Task >> Retype the whole listing below, character for character.

Supplied information >>
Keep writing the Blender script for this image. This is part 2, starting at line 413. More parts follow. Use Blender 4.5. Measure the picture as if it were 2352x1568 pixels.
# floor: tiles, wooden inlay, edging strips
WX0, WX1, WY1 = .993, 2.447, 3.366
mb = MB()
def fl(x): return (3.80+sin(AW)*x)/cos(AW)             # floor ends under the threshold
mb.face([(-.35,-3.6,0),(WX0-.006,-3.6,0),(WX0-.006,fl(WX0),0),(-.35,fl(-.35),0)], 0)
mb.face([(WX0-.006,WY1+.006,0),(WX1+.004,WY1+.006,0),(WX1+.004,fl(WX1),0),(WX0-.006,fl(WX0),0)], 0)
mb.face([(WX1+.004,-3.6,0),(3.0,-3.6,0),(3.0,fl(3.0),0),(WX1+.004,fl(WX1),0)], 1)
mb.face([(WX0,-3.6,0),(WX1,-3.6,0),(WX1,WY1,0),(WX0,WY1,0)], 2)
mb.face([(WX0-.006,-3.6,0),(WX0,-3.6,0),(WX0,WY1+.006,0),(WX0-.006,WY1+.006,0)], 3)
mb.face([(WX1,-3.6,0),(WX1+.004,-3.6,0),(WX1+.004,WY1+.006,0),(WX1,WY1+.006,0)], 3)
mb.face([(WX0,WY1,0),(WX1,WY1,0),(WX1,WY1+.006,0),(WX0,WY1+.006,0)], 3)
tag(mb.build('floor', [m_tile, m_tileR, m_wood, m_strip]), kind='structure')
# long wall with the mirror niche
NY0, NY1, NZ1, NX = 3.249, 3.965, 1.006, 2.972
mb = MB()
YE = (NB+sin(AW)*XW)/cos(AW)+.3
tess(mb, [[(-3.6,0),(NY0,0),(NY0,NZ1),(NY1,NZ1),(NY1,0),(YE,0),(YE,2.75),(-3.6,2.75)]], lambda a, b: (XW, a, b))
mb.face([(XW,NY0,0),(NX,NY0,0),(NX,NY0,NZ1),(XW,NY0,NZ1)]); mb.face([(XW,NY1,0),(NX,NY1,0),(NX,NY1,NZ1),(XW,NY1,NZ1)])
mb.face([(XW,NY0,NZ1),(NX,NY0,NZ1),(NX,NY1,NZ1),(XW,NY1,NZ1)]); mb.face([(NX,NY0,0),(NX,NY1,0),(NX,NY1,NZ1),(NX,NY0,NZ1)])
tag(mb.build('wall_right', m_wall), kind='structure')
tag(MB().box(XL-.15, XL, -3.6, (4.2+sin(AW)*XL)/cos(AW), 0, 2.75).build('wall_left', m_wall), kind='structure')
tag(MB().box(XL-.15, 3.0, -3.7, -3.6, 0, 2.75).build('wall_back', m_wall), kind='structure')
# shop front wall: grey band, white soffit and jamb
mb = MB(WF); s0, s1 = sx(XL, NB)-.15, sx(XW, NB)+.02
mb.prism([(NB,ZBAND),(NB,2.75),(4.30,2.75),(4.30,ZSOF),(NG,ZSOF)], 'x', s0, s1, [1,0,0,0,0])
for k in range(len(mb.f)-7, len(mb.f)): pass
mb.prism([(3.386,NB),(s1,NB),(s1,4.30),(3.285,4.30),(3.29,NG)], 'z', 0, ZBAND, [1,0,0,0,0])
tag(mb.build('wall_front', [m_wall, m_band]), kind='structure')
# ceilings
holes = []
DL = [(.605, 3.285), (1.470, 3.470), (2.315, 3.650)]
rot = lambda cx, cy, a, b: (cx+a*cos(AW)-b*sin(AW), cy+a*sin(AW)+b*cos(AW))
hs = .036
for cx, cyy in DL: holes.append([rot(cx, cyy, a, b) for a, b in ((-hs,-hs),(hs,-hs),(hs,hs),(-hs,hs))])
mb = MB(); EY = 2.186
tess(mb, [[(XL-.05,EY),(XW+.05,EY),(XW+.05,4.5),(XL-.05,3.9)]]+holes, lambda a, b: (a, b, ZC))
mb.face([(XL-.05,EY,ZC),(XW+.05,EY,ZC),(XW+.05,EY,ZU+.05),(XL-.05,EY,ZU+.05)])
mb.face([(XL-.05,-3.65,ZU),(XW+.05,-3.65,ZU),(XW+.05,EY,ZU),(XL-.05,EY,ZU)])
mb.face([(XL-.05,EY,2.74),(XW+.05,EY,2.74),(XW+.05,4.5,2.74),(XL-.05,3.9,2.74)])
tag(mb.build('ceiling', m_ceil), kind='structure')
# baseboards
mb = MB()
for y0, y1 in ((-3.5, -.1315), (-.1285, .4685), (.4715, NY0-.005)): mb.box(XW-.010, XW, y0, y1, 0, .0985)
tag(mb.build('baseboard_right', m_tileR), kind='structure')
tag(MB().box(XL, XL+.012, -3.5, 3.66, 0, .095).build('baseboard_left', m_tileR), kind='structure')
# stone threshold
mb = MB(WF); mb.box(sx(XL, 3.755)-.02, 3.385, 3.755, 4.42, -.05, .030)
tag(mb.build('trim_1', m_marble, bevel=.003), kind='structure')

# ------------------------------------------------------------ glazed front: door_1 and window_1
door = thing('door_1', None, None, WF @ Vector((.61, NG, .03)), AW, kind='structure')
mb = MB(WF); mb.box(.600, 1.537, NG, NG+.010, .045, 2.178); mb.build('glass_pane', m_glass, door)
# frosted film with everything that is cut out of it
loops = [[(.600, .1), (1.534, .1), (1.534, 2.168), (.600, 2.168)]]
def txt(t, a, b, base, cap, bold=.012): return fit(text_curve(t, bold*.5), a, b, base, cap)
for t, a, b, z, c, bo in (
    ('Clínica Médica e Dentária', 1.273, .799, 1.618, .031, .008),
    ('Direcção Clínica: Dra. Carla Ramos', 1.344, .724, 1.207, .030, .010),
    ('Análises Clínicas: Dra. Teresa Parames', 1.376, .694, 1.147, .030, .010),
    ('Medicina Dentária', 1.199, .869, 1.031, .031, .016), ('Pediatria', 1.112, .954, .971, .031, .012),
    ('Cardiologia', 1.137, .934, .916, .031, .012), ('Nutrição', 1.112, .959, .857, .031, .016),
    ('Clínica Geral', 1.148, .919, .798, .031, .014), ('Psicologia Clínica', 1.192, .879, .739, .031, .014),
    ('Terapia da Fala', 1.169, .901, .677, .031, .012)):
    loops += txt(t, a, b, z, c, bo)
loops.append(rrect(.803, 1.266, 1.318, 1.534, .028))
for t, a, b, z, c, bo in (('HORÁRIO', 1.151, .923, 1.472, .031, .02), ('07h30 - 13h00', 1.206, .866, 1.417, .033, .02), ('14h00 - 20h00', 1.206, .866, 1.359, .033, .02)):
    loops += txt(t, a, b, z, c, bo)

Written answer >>
Keep writing the Blender script for this image. This is part 2, starting at line 413. More parts follow. Use Blender 4.5. Measure the picture as if it were 2352x1568 pixels.
# floor: tiles, wooden inlay, edging strips
WX0, WX1, WY1 = .993, 2.447, 3.366
mb = MB()
def fl(x): return (3.80+sin(AW)*x)/cos(AW)             # floor ends under the threshold
mb.face([(-.35,-3.6,0),(WX0-.006,-3.6,0),(WX0-.006,fl(WX0),0),(-.35,fl(-.35),0)], 0)
mb.face([(WX0-.006,WY1+.006,0),(WX1+.004,WY1+.006,0),(WX1+.004,fl(WX1),0),(WX0-.006,fl(WX0),0)], 0)
mb.face([(WX1+.004,-3.6,0),(3.0,-3.6,0),(3.0,fl(3.0),0),(WX1+.004,fl(WX1),0)], 1)
mb.face([(WX0,-3.6,0),(WX1,-3.6,0),(WX1,WY1,0),(WX0,WY1,0)], 2)
mb.face([(WX0-.006,-3.6,0),(WX0,-3.6,0),(WX0,WY1+.006,0),(WX0-.006,WY1+.006,0)], 3)
mb.face([(WX1,-3.6,0),(WX1+.004,-3.6,0),(WX1+.004,WY1+.006,0),(WX1,WY1+.006,0)], 3)
mb.face([(WX0,WY1,0),(WX1,WY1,0),(WX1,WY1+.006,0),(WX0,WY1+.006,0)], 3)
tag(mb.build('floor', [m_tile, m_tileR, m_wood, m_strip]), kind='structure')
# long wall with the mirror niche
NY0, NY1, NZ1, NX = 3.249, 3.965, 1.006, 2.972
mb = MB()
YE = (NB+sin(AW)*XW)/cos(AW)+.3
tess(mb, [[(-3.6,0),(NY0,0),(NY0,NZ1),(NY1,NZ1),(NY1,0),(YE,0),(YE,2.75),(-3.6,2.75)]], lambda a, b: (XW, a, b))
mb.face([(XW,NY0,0),(NX,NY0,0),(NX,NY0,NZ1),(XW,NY0,NZ1)]); mb.face([(XW,NY1,0),(NX,NY1,0),(NX,NY1,NZ1),(XW,NY1,NZ1)])
mb.face([(XW,NY0,NZ1),(NX,NY0,NZ1),(NX,NY1,NZ1),(XW,NY1,NZ1)]); mb.face([(NX,NY0,0),(NX,NY1,0),(NX,NY1,NZ1),(NX,NY0,NZ1)])
tag(mb.build('wall_right', m_wall), kind='structure')
tag(MB().box(XL-.15, XL, -3.6, (4.2+sin(AW)*XL)/cos(AW), 0, 2.75).build('wall_left', m_wall), kind='structure')
tag(MB().box(XL-.15, 3.0, -3.7, -3.6, 0, 2.75).build('wall_back', m_wall), kind='structure')
# shop front wall: grey band, white soffit and jamb
mb = MB(WF); s0, s1 = sx(XL, NB)-.15, sx(XW, NB)+.02
mb.prism([(NB,ZBAND),(NB,2.75),(4.30,2.75),(4.30,ZSOF),(NG,ZSOF)], 'x', s0, s1, [1,0,0,0,0])
for k in range(len(mb.f)-7, len(mb.f)): pass
mb.prism([(3.386,NB),(s1,NB),(s1,4.30),(3.285,4.30),(3.29,NG)], 'z', 0, ZBAND, [1,0,0,0,0])
tag(mb.build('wall_front', [m_wall, m_band]), kind='structure')
# ceilings
holes = []
DL = [(.605, 3.285), (1.470, 3.470), (2.315, 3.650)]
rot = lambda cx, cy, a, b: (cx+a*cos(AW)-b*sin(AW), cy+a*sin(AW)+b*cos(AW))
hs = .036
for cx, cyy in DL: holes.append([rot(cx, cyy, a, b) for a, b in ((-hs,-hs),(hs,-hs),(hs,hs),(-hs,hs))])
mb = MB(); EY = 2.186
tess(mb, [[(XL-.05,EY),(XW+.05,EY),(XW+.05,4.5),(XL-.05,3.9)]]+holes, lambda a, b: (a, b, ZC))
mb.face([(XL-.05,EY,ZC),(XW+.05,EY,ZC),(XW+.05,EY,ZU+.05),(XL-.05,EY,ZU+.05)])
mb.face([(XL-.05,-3.65,ZU),(XW+.05,-3.65,ZU),(XW+.05,EY,ZU),(XL-.05,EY,ZU)])
mb.face([(XL-.05,EY,2.74),(XW+.05,EY,2.74),(XW+.05,4.5,2.74),(XL-.05,3.9,2.74)])
tag(mb.build('ceiling', m_ceil), kind='structure')
# baseboards
mb = MB()
for y0, y1 in ((-3.5, -.1315), (-.1285, .4685), (.4715, NY0-.005)): mb.box(XW-.010, XW, y0, y1, 0, .0985)
tag(mb.build('baseboard_right', m_tileR), kind='structure')
tag(MB().box(XL, XL+.012, -3.5, 3.66, 0, .095).build('baseboard_left', m_tileR), kind='structure')
# stone threshold
mb = MB(WF); mb.box(sx(XL, 3.755)-.02, 3.385, 3.755, 4.42, -.05, .030)
tag(mb.build('trim_1', m_marble, bevel=.003), kind='structure')

# ------------------------------------------------------------ glazed front: door_1 and window_1
door = thing('door_1', None, None, WF @ Vector((.61, NG, .03)), AW, kind='structure')
mb = MB(WF); mb.box(.600, 1.537, NG, NG+.010, .045, 2.178); mb.build('glass_pane', m_glass, door)
# frosted film with everything that is cut out of it
loops = [[(.600, .1), (1.534, .1), (1.534, 2.168), (.600, 2.168)]]
def txt(t, a, b, base, cap, bold=.012): return fit(text_curve(t, bold*.5), a, b, base, cap)
for t, a, b, z, c, bo in (
    ('Clínica Médica e Dentária', 1.273, .799, 1.618, .031, .008),
    ('Direcção Clínica: Dra. Carla Ramos', 1.344, .724, 1.207, .030, .010),
    ('Análises Clínicas: Dra. Teresa Parames', 1.376, .694, 1.147, .030, .010),
    ('Medicina Dentária', 1.199, .869, 1.031, .031, .016), ('Pediatria', 1.112, .954, .971, .031, .012),
    ('Cardiologia', 1.137, .934, .916, .031, .012), ('Nutrição', 1.112, .959, .857, .031, .016),
    ('Clínica Geral', 1.148, .919, .798, .031, .014), ('Psicologia Clínica', 1.192, .879, .739, .031, .014),
    ('Terapia da Fala', 1.169, .901, .677, .031, .012)):
    loops += txt(t, a, b, z, c, bo)
loops.append(rrect(.803, 1.266, 1.318, 1.534, .028))
for t, a, b, z, c, bo in (('HORÁRIO', 1.151, .923, 1.472, .031, .02), ('07h30 - 13h00', 1.206, .866, 1.417, .033, .02), ('14h00 - 20h00', 1.206, .866, 1.359, .033, .02)):
    loops += txt(t, a, b, z, c, bo)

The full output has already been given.